Why Employees Should Be Part Of Any Green Solution
April 2, 2010, 3:00 AM
Filed under: Uncategorized

A report published by the National Environmental Education Foundation (NEEF) last week highlights the business benefits of environmental and sustainability education for employees. According to the study, these business benefits include improving operational efficiency, strengthening customer and community relations, innovation, supply chain management, and attracting and retraining employees.

I would agree with the assessment of these business benefits, and emphasize that the value of sustainability education and engagement of employees is as a means to an end, not as an end in itself. Engagement in environmental programs increases awareness of and sensitivity to key sustainability issues.

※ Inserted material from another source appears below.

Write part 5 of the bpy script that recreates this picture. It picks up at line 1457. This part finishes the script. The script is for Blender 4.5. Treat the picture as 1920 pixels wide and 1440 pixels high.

Often, employees take that heightened sensitivity back into the workplace and apply it in their day jobs, as well as at home and in their communities. For example, the McDonald’s project cited in the study shows how restaurants and their employees worked with customers to reduce 3 million pounds of CO2; BT and Hewlett-Packard have created programs to support employees who want to install solar installation in their homes.

While the report highlights several very tangible business benefits of employee engagement in sustainability initiatives it neglects one key intangible benefit: trust. Authenticity is the key here. I maintain that trust is driven by authenticity and distrust by lack of authenticity.

We judge whether a person is authentic by the consistency with which they apply their values. The public judges companies in the same way. If we declare a corporate responsibility value through our environmental investments we are expected to apply that value consistently. Therefore it is important that environmental values are applied consistently throughout the company and incorporated into the work of all employees — not just Corporate Social Responsibility professionals.